● EXERCISE:
All lines from the beginning of the listing through the line with "R = math.radians" are to be copied word for word; the pictures are not.

● GIVEN DATA:

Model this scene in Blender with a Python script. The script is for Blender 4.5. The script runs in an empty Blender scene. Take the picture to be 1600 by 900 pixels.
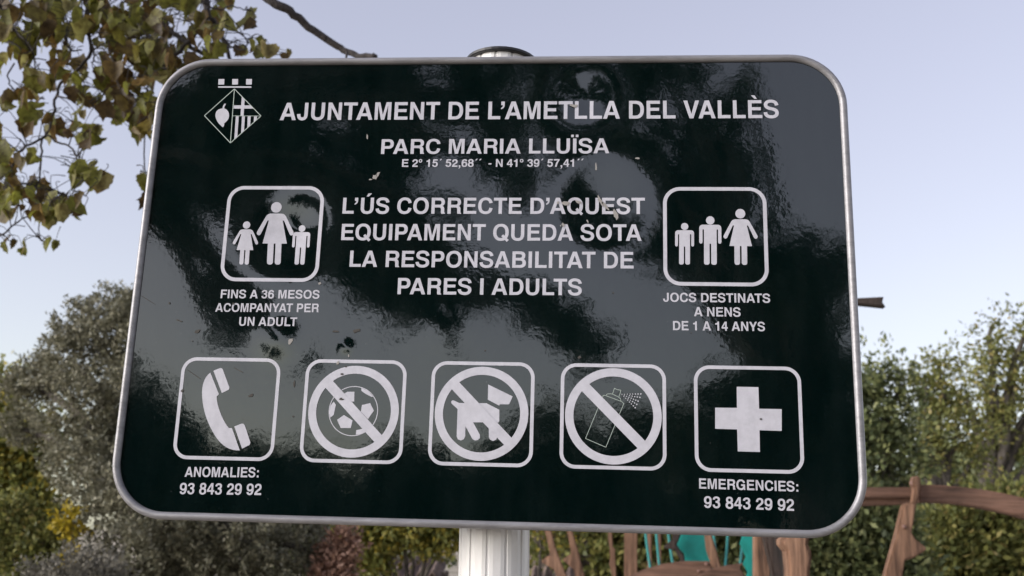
import bpy, bmesh, math, random
import numpy as np
from mathutils import Vector, Matrix
from mathutils.geometry import tessellate_polygon

random.seed(7)
RNG = np.random.default_rng(11)
SC = bpy.context.scene
COL = SC.collection
R = math.radians

# ------------------------------------------------------------------ camera
U = 0.1259                      # metres per unit of the sign's own measuring grid
Z0 = 1.70                       # height of the lower pictogram row above the ground
CR = np.array([[0.9968031485, 0.0744931115, 0.0288835490],
               [0.0101829285, 0.2401114910, -0.9706919078],
               [-0.0792451326, 0.9678828691, 0.2385853322]])
CP = np.array([1.0540360753, -9.7537916746, -1.1644524431]) * U + np.array([0, 0, Z0])
cd = bpy.data.cameras.new('camera')
cam = bpy.data.objects.new('camera', cd)
COL.objects.link(cam)
rt, up, bk = CR[0], -CR[1], -CR[2]
cam.matrix_world = Matrix(((rt[0], up[0], bk[0], CP[0]), (rt[1], up[1], bk[1], CP[1]), (rt[2], up[2], bk[2], CP[2]), (0, 0, 0, 1)))
cd.sensor_width = 36.0
cd.lens = 36.0
cd.clip_start = 0.02
cd.clip_end = 3000
cd.dof.use_dof = True
cd.dof.focus_distance = 1.24
cd.dof.aperture_fstop = 9.5
SC.camera = cam

# ------------------------------------------------------------------ light
SUN_EL, SUN_AZ = 14.0, 242.0     # azimuth clockwise from +Y (the way the camera looks)
wd = bpy.data.worlds.new('World')
SC.world = wd
wd.use_nodes = True
wn, wl = wd.node_tree.nodes, wd.node_tree.links
sky = wn.new('ShaderNodeTexSky')
sky.sky_type = 'NISHITA'
sky.sun_disc = False
sky.sun_elevation = R(SUN_EL)
sky.sun_rotation = R(SUN_AZ)
sky.air_density = 1.0
sky.dust_density = 1.0
sky.ozone_density = 1.6
hsv = wn.new('ShaderNodeHueSaturation')
hsv.inputs['Saturation'].default_value = 0.70
hsv.inputs['Hue'].default_value = 0.535
wl.new(sky.outputs[0], hsv.inputs['Color'])
gam = wn.new('ShaderNodeGamma')
gam.inputs['Gamma'].default_value = 0.62
wl.new(hsv.outputs[0], gam.inputs['Color'])
tint = wn.new('ShaderNodeMix')
tint.data_type = 'RGBA'
tint.blend_type = 'MULTIPLY'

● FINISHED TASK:
Model this scene in Blender with a Python script. The script is for Blender 4.5. The script runs in an empty Blender scene. Take the picture to be 1600 by 900 pixels.
import bpy, bmesh, math, random
import numpy as np
from mathutils import Vector, Matrix
from mathutils.geometry import tessellate_polygon

random.seed(7)
RNG = np.random.default_rng(11)
SC = bpy.context.scene
COL = SC.collection
R = math.radians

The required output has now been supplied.